IOC List v3.5 Released

IOC List v3.5 がリリースされました.前回 v3.4 のリリースは6月30日だったので,今回のリリースには3か月しかかかっていません.IOC List v2 系列のときには,サブ・バージョンの更新はほぼ3か月ごとという非常に速いピッチだったことを考えると,かつてのスピードが戻ってきたように感じます.当方としては高頻度の改訂は作業工数が増えるのでありがたくはないのですが.

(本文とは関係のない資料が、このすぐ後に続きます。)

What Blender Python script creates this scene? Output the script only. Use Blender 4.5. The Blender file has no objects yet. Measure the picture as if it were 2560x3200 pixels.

さて,この v3.5 の Master List を編集して Refsort/Ruby の辞書ファイルとしたものをアップしました.IOC World Bird Names の Web サイトは未だに v3.5 への遷移中と表示が出ていますが,内容はもう固定されているようなので,アップしてしまいます.

なお,今回も辞書ファイルの正式なエンコーディングは UTF-8 です.従って Linux 上で使う分にはさほど問題が生じないでしょうが,Windows 上で使う際には,入力ファイルは UTF-8 でエンコードされ,かつ最初の行に

#!E -*- coding: UTF-8 -*-

というおまじないを置いておかないとうまく動きませんのでご注意ください.

しかし,そうは言っても Windows 上では相変わらず US-ASCII や Windows-31J がデフォルトのエンコーディングなので,エンコーディング指定なしの汎用 US-ASCII 版もアップしておきます.ただし,この版では,欧文のアクセントやウムラウトを含む文字は最も近い文字か ? 記号で置き換えられています.正版はあくまで UTF-8 版なので,日常的な簡易版としてお使いください.

さて,このオリジナル英語版に引き続いて,和名を収録した日本語版を準備しようと思いますが,こちらは内容の修正と確認に手間がかかるため,しばらく時間をいただきたいと思います.